MATA INDONESIA, JEDDAH – Arab Saudi sudah tak lagi menjadi negara yang konservatif. Hal ini dikisahkan oleh Asma, yang menghabiskan satu hari di pantai dengan sang kekasih.
Ia menuturkan bahwa ia dengan bebas menari dengan kekasihnya di atas pasir putih di tepi Laut Merah, diiringi dentuman musik dari pengeras suara. Bukan hanya itu, kaum perempuan juga terlihat memakai bikini.
Ini merupakan pengingat kecil dari perubahan yang sedang berlangsung di Kerajaan Islam, yang berusaha mengurangi beberapa struktur sosial yang ketat dalam dorongan modernisasi.
Sebagaimana diketahui, Arab Saudi melarang musik digaungkan di tempat umum hingga 2017, sebuah tindakan yang diberlakukan oleh polisi agama dan perempuan hanya diizinkan mengemudi setahun kemudian. Para pengunjung pantai di Arab Saudi juga dipisahkan antara pria dan perempuan.
Namun dengan hanya membayar 300 riyal Saudi atau sekitar 1,1 juta Rupiah, Asma dan kekasihnya dapat dengan bebas memasuki Pure Beach dekat Kota Jeddah, dengan musik, tarian, dan taman air tiupnya yang bertuliskan “Arab Saudi” jika dilihat dari atas.
“Saya senang bahwa saya sekarang bisa datang ke pantai terdekat untuk menikmati waktu saya. Ini adalah lambang kebahagiaan… Itu adalah impian kami untuk datang ke sini dan menghabiskan akhir pekan yang indah,” tutur Asma kepada AFP.
Para pengunjung perempuan memakai bikini, beberapa di antaranya menikmati rokok sisha. Saat matahari terbenam, pengunjung pantai menari mengikuti alunan musik Barat di atas panggung yang terang dan para pasangan berpelukan.
Di banyak negara, pemandangan ini mungkin tampak biasa, tetapi tidak untuk Arab Saudi –yang mashyur sebagai kota suci umat Islam dan mendukung Wahhabisme.

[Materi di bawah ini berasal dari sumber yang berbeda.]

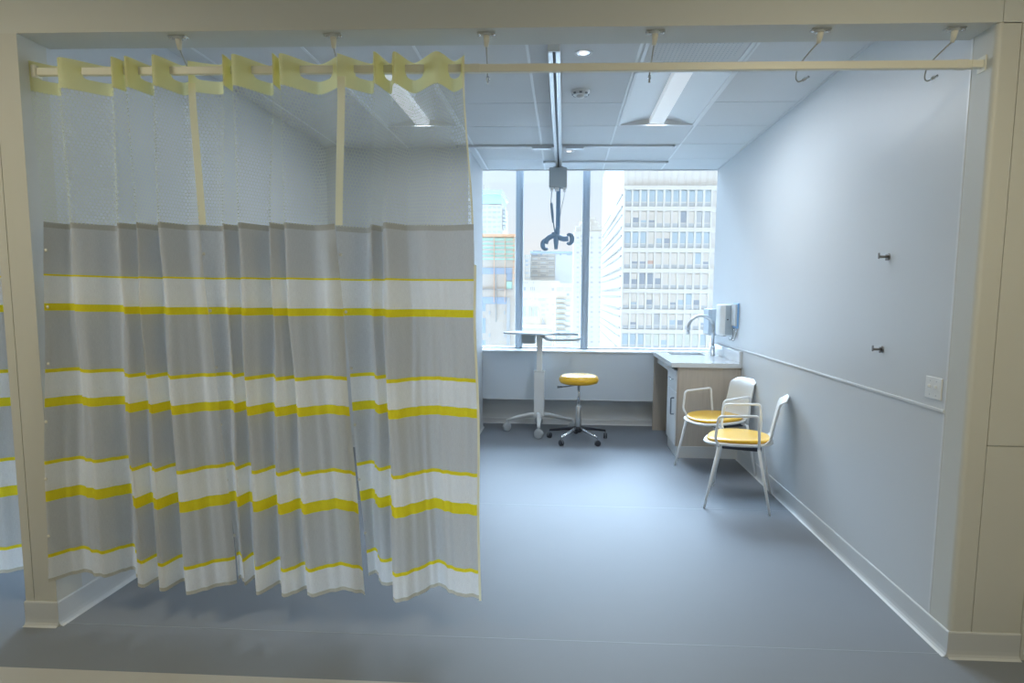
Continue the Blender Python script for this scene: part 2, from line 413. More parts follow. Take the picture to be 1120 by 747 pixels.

“Saya dibesarkan di sini, dan beberapa tahun yang lalu kami bahkan tidak diizinkan untuk mendengarkan musik, jadi ini seperti surga,” kata Hadeel Omar dari Mesir.
Arab Saudi ini mengalami transisi di bawah putra mahkota dan penguasa de facto, Mohammed bin Salman (MBS), yang berkuasa pada 2017. Tetapi MBS juga meluncurkan tindakan keras terhadap perbedaan pendapat, seperti menahan aktivis hak-hak perempuan, ulama dan jurnalis.
Reformasi sosial Kerajaan Teluk didorong oleh keinginan untuk mendiversifikasi ekonominya yang bergantung pada minyak, termasuk dengan merangsang pariwisata dan pengeluaran domestik.
Hanya pelancong bisnis dan peziarah Muslim yang dapat berkunjung hingga 2019, ketika Arab Saudi mulai menawarkan visa turis.
Bilal Saudi, kepala acara di King Abdullah Economic City, mengatakan pantai itu menargetkan “pengunjung lokal dan turis (asing)”.
“Saya merasa bahwa saya tidak lagi harus bepergian (ke luar negeri) untuk bersenang-senang… karena semuanya ada di sini,” kata Dima, seorang pengusaha muda Saudi, sambil bergoyang mengikuti musik.
Staf di pantai mengatakan mereka tidak tahu apakah pasangan itu sudah menikah atau belum. Baru dua tahun yang lalu pasangan asing yang belum menikah diizinkan untuk berbagi kamar hotel.
Demi “privasi”, seperti yang dikatakan staf, ponsel disita dan disimpan dalam kantong plastik.
“Saya terkejut dengan kebebasan dan keterbukaan di pantai, sesuatu yang akan dialami di Amerika Serikat,” kata pengunjung pantai Mohammed Saleh.
Satu hal yang masih kurang, kata pengunjung, adalah koktail, dengan larangan alkohol secara nasional masih berlaku.